→ Goal:
Where a line holds the word "picture", copy that line.
------ Supplied data ------
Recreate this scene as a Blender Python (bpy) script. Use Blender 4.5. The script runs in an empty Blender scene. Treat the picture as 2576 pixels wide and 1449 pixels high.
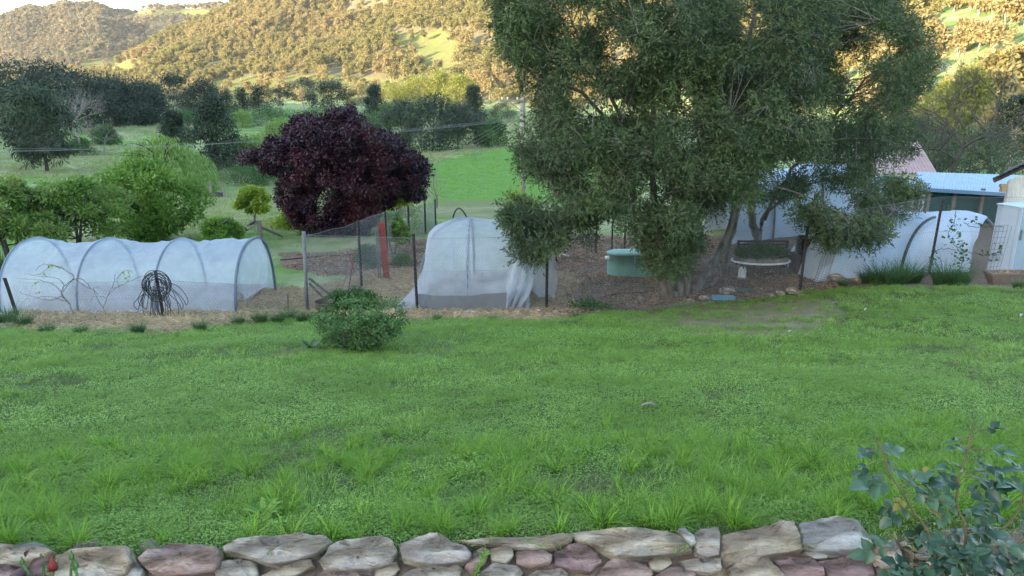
import bpy, math, random
import numpy as np
from mathutils import Vector

# ------------------------------------------------------------------ camera, sky, sun, exposure
sc = bpy.context.scene
FPX, PITCH = 1850.0, math.radians(15.5)          # focal length for a 2576 px wide frame
cam_d = bpy.data.cameras.new('camera'); cam = bpy.data.objects.new('camera', cam_d)
sc.collection.objects.link(cam); sc.camera = cam
cam_d.sensor_width = 36.0; cam_d.lens = 36.0*FPX/2576.0
cam_d.clip_start = 0.05; cam_d.clip_end = 9000
cam.location = (0, 0, 0); cam.rotation_euler = (math.pi/2-PITCH, 0, 0)

SUN_E = math.radians(8.5)
SD = np.array([-0.79, -0.62]); SD = SD/np.linalg.norm(SD)      # horizontal direction towards the sun
world = bpy.data.worlds.new('World'); sc.world = world; world.use_nodes = True
nt = world.node_tree
bg = nt.nodes['Background']; sky = nt.nodes.new('ShaderNodeTexSky')
sky.sky_type = 'NISHITA'; sky.sun_disc = False; sky.sun_elevation = SUN_E
sky.sun_rotation = math.atan2(SD[0], SD[1])
sky.altitude = 400; sky.air_density = 1.0; sky.dust_density = 1.2; sky.ozone_density = 0.9
nt.links.new(sky.outputs[0], bg.inputs[0]); bg.inputs[1].default_value = 0.15
sl = bpy.data.lights.new('sun', 'SUN'); sun = bpy.data.objects.new('sun', sl); sc.collection.objects.link(sun)
sl.energy = 2.7; sl.angle = math.radians(0.5); sl.color = (1.0, 0.80, 0.56)
HAZE = 0.00006
sv = Vector((SD[0]*math.cos(SUN_E), SD[1]*math.cos(SUN_E), math.sin(SUN_E)))
sun.rotation_euler = sv.to_track_quat('Z', 'Y').to_euler()
sc.view_settings.view_transform = 'Standard'; sc.view_settings.look = 'None'
sc.view_settings.gamma = 1; sc.view_settings.exposure = 3.1
sc.cycles.max_bounces = 6; sc.cycles.diffuse_bounces = 3; sc.cycles.transparent_max_bounces = 12
sc.cycles.volume_bounces = 0

# ------------------------------------------------------------------ maths helpers
CP, SP = math.cos(PITCH), math.sin(PITCH)
def ray(px, py):
    x = (px-1288)/FPX; v = (py-724.5)/FPX
    return x, CP-v*SP, -SP-v*CP
def at(px, py, d):                                # world point at ground distance d on a sight line
    x, y, z = ray(px, py); k = d/y
    return np.array([x*k, d, z*k])
def proj(x, y, z):
    dep = np.maximum(y*CP-z*SP, 1e-3); up = y*SP+z*CP
    return 1288+FPX*x/dep, 724.5-FPX*up/dep
def sm(t):
    t = np.clip(t, 0, 1); return t*t*(3-2*t)
def vnoise(x, y, seed=0):
    xi = np.floor(x).astype(np.int64); yi = np.floor(y).astype(np.int64); fx = x-xi; fy = y-yi
    fx = fx*fx*(3-2*fx); fy = fy*fy*(3-2*fy)
    def h(a, b):
        n = (a*374761393+b*668265263+seed*69069) & 0xffffffff
        n = ((n ^ (n >> 13))*1274126177) & 0xffffffff
        return ((n ^ (n >> 16)) & 0xffff)/65535.0
    return (h(xi, yi)*(1-fx)+h(xi+1, yi)*fx)*(1-fy)+(h(xi, yi+1)*(1-fx)+h(xi+1, yi+1)*fx)*fy
def fbm(x, y, o=4, seed=0):
    s = 0; a = .5; t = 0
    for i in range(o):
        s = s+a*vnoise(x*2**i, y*2**i, seed+i*17); t += a; a *= .5
    return s/t
def inpoly(px, py, poly):
    r = np.zeros(np.shape(px), bool); n = len(poly)
    for i in range(n):
        x1, y1 = poly[i]; x2, y2 = poly[(i+1) % n]
        if y1 == y2: continue
        c = ((y1 > py) != (y2 > py)) & (px < (x2-x1)*(py-y1)/(y2-y1)+x1)
        r ^= c
    return r

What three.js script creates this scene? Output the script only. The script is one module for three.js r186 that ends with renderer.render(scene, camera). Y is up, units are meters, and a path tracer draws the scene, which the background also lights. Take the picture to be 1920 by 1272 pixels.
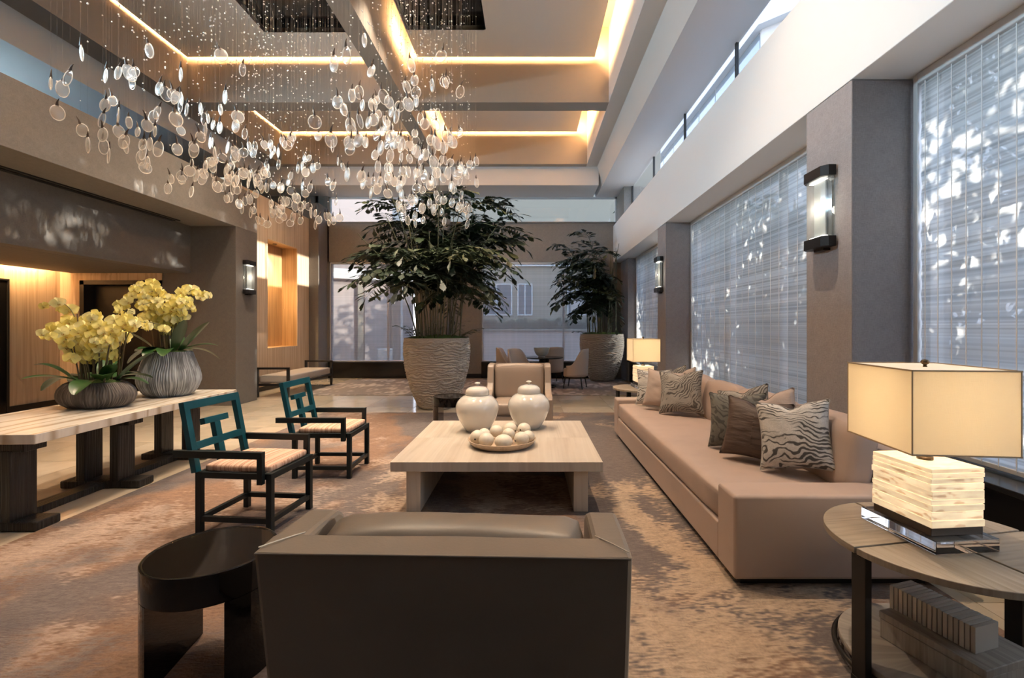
import * as THREE from 'three';
import { RoundedBoxGeometry } from 'three/addons/geometries/RoundedBoxGeometry.js';
import { mergeGeometries } from 'three/addons/utils/BufferGeometryUtils.js';
import { RectAreaLightUniformsLib } from 'three/addons/lights/RectAreaLightUniformsLib.js';

// ---------------------------------------------------------------- camera, sky, sun, exposure
const scene = new THREE.Scene();
const F = 900, W = 1920, H = 1272, EYE = 1.5;
const camera = new THREE.PerspectiveCamera(2 * Math.atan(H / 2 / F) * 180 / Math.PI, W / H, 0.05, 200);
camera.position.set(0, EYE, 0);
camera.lookAt(0, EYE, -10);
camera.setViewOffset(W, H, 960 - 993, 636 - 614, W, H);
camera.updateProjectionMatrix();

const renderer = new THREE.WebGLRenderer({ antialias: true });
renderer.toneMapping = THREE.LinearToneMapping;
renderer.toneMappingExposure = 1.78;
renderer.shadowMap.enabled = true;
RectAreaLightUniformsLib.init();

const SKY = 2.4;            // brightness of the open sky
const COVE = 270, SPOT = 48, UNSEEN_STRIP = 54; // cove strips (nits), downlights (candela), unseen cool strip on the left (nits)
{
  const w = 512, h = 256, a = new Float32Array(w * h * 4);
  for (let j = 0; j < h; j++) for (let i = 0; i < w; i++) {
    const el = ((j + .5) / h - .5) * Math.PI, up = Math.max(0, Math.sin(el)), az = (i / w) * Math.PI * 2;
    let r, g, b;
    if (el < 0) { r = .42; g = .42; b = .42; } else {
      const t = Math.pow(up, .55);
      r = 1.0 - .68 * t; g = 1.0 - .42 * t; b = 1.04 - .02 * t;
      const c = Math.max(0, Math.sin(az * 3 + 5 * up) * .5 + Math.sin(az * 7 - 9 * up) * .3) * (1 - t) * .5;
      r += (1 - r) * c; g += (1 - g) * c; b += (1.02 - b) * c;
    }
    const k = (j * w + i) * 4; a[k] = r * SKY; a[k + 1] = g * SKY; a[k + 2] = b * SKY; a[k + 3] = 1;
  }
  const t = new THREE.DataTexture(a, w, h, THREE.RGBAFormat, THREE.FloatType);
  t.mapping = THREE.EquirectangularReflectionMapping; t.magFilter = THREE.LinearFilter; t.minFilter = THREE.LinearFilter; t.needsUpdate = true;
  scene.background = t;
}
const sun = new THREE.DirectionalLight(new THREE.Color(1, .93, .82), 7);
sun.position.set(26, 8.4, -9.6); sun.target.position.set(-6.3, 1.6, -11.2);
sun.castShadow = true; sun.shadow.mapSize.set(2048, 2048);
Object.assign(sun.shadow.camera, { left: -16, right: 16, top: 12, bottom: -12, near: 1, far: 70 });
scene.add(sun, sun.target);

// ---------------------------------------------------------------- helpers
let seed = 20240611;
const rnd = () => { seed = (seed + 0x6D2B79F5) | 0; let t = Math.imul(seed ^ (seed >>> 15), 1 | seed); t = (t + Math.imul(t ^ (t >>> 7), 61 | t)) ^ t; return ((t ^ (t >>> 14)) >>> 0) / 4294967296; };
const rr = (a, b) => a + (b - a) * rnd();
const V3 = (x, y, z) => new THREE.Vector3(x, y, z);
const lin = (r, g, b) => new THREE.Color().setRGB(r, g, b);
const hex = h => new THREE.Color(h);
const taken = {};
function numbered(n) { const k = taken[n] = (taken[n] ?? -1) + 1; return k ? n + '_' + String(k).padStart(3, '0') : n; }

// periodic value noise on a 256 lattice
const LAT = new Float32Array(65536); for (let i = 0; i < 65536; i++) LAT[i] = rnd();
function noise(x, y, px = 256, py = px) {
  const x0 = Math.floor(x), y0 = Math.floor(y); let u = x - x0, v = y - y0; u = u * u * (3 - 2 * u); v = v * v * (3 - 2 * v);
  const xa = ((x0 % px) + px) % px, xb = (xa + 1) % px, ya = ((y0 % py) + py) % py, yb = (ya + 1) % py;
  const A = LAT[(ya & 255) * 256 + (xa & 255)], B = LAT[(ya & 255) * 256 + (xb & 255)], C = LAT[(yb & 255) * 256 + (xa & 255)], D = LAT[(yb & 255) * 256 + (xb & 255)];
  return A + (B - A) * u + (C - A) * v + (A - B - C + D) * u * v;
}
function fbm(x, y, p, o = 4) { let s = 0, a = .5, n = 0; for (let k = 0; k < o; k++) { s += a * noise(x + k * 17, y + k * 31, p); n += a; x *= 2; y *= 2; p *= 2; a *= .5; } return s / n; }
const mix = (a, b, t) => a + (b - a) * t, clamp = (x, a = 0, b = 1) => Math.min(b, Math.max(a, x)), sstep = (a, b, x) => { const t = clamp((x - a) / (b - a)); return t * t * (3 - 2 * t); };
// f(u, v) -> [r, g, b] linear 0..1 (colour) or a number (data)
function tex(w, h, f, repeat, color = true) {
  const a = new Uint8Array(w * h * 4), enc = c => Math.round(255 * clamp(color ? (c <= .0031308 ? 12.92 * c : 1.055 * Math.pow(c, 1 / 2.4) - .055) : c));
  for (let j = 0; j < h; j++) for (let i = 0; i < w; i++) {
    const c = f(i / w, j / h), k = (j * w + i) * 4;
    if (typeof c === 'number') a[k] = a[k + 1] = a[k + 2] = enc(c); else { a[k] = enc(c[0]); a[k + 1] = enc(c[1]); a[k + 2] = enc(c[2]); }
    a[k + 3] = 255;
  }
  const t = new THREE.DataTexture(a, w, h, THREE.RGBAFormat);
  t.wrapS = t.wrapT = THREE.RepeatWrapping; t.magFilter = THREE.LinearFilter; t.minFilter = THREE.LinearMipmapLinearFilter; t.generateMipmaps = true;
  if (color) t.colorSpace = THREE.SRGBColorSpace;
  if (repeat) t.repeat.set(repeat[0], repeat[1]);
  t.needsUpdate = true; return t;
}
const std = o => new THREE.MeshStandardMaterial({ roughness: .6, ...o });
const phy = o => new THREE.MeshPhysicalMaterial({ roughness: .6, ...o });

// uv in metres by the dominant axis of the normal; turn swaps u and v
function muv(g, turn = false) {
  const p = g.attributes.position, n = g.attributes.normal, u = new Float32Array(p.count * 2);
  for (let i = 0; i < p.count; i++) {
    const ax = Math.abs(n.getX(i)), ay = Math.abs(n.getY(i)), az = Math.abs(n.getZ(i)); let s, t;
    if (ay >= ax && ay >= az) { s = p.getX(i); t = p.getZ(i); } else if (ax >= az) { s = p.getZ(i); t = p.getY(i); } else { s = p.getX(i); t = p.getY(i); }
    u[2 * i] = turn ? t : s; u[2 * i + 1] = turn ? s : t;
  }
  g.setAttribute('uv', new THREE.BufferAttribute(u, 2)); return g;
}
const clean = g => { const o = g.index ? g.toNonIndexed() : g; for (const k of Object.keys(o.attributes)) if (!['position', 'normal', 'uv', 'color'].includes(k)) o.deleteAttribute(k); return o; };
const merge = gs => gs.length === 1 ? gs[0] : mergeGeometries(gs.map(clean));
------
→ Complete response:
Recreate this scene as a Blender Python (bpy) script. Use Blender 4.5. The script runs in an empty Blender scene. Treat the picture as 2576 pixels wide and 1449 pixels high.
What three.js script creates this scene? Output the script only. The script is one module for three.js r186 that ends with renderer.render(scene, camera). Y is up, units are meters, and a path tracer draws the scene, which the background also lights. Take the picture to be 1920 by 1272 pixels.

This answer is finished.